A Prague-born daughter of Russian émigrés, Ms. Musátova was herself a living legacy of the great interwar émigré culture which had been destroyed and dispersed by the fires of World War 2 and the Holocaust. With Ms. Musátova’s help, I was able to read though the complete runs of dozens of émigré newspapers and magazines. I made small discoveries. To the librarians at the Slavonic Library—and to other dedicated librarians with whom I’ve had the good fortune of working- I owe a debt of gratitude. So imagine, I would spend the day perusing the time-yellowed émigré publications, and then I would wander around Prague, coming onto vestiges of its Jewish and Russian past- now Kafka’s grave, now a cottage where Tsvetaeva had stayed in the 1920s. That “Prague spring” of research and discovery has influenced me profoundly, and I have yet to cast these impressions and memories into creative prose.

It’s a pleasure to talk to you, Marie. Good luck.

7 May 2010.

Maxim D. Shrayer’s answers copyright © Maxim D. Shrayer.

3 comments:

rhapsodyinbooks said...

Very informative and interesting interview. I'm not sure however that I get the point of the statement "Why is it that in America Soviet Jews and their children have been so successful professionally (think, for instance, of the inventor of Google), and yet have not been fully integrated or acculturated as either Jews or Americans?" That is, why does the author think this has not occurred? Does he think this is just an epiphemenon of the Soviet era? And if so, why? (Or, perhaps, is the answer in this collection, which I have not yet read?)

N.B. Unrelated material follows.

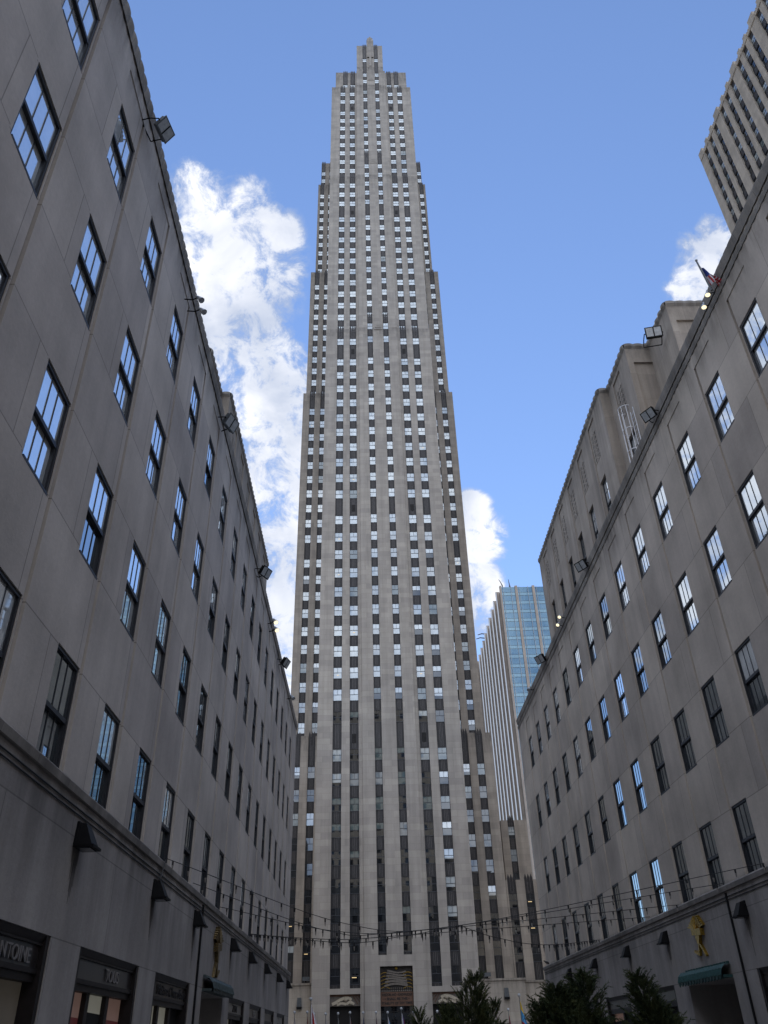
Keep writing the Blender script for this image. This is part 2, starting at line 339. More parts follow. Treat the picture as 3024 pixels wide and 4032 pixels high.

(And on a meta level, how ironic: the word verification for this comment is putin[cro])

Zibilee said...

I really liked this interview! Maxim sounds like a really intelligent and feeling man, and I really want to get my hands on a copy of Yom Kippur in Amsterdam. It seems to be filled with a lot that would interest me. Thanks for the great interview, Marie!

Kathleen said...

Thank you for the interview Marie and the opportunity to hear from the author himself. I have a lot of studying to do on this subject. At the moment I am pretty ignorant but curious and wanting to know more. I've already added his book to my Goodreads TBR.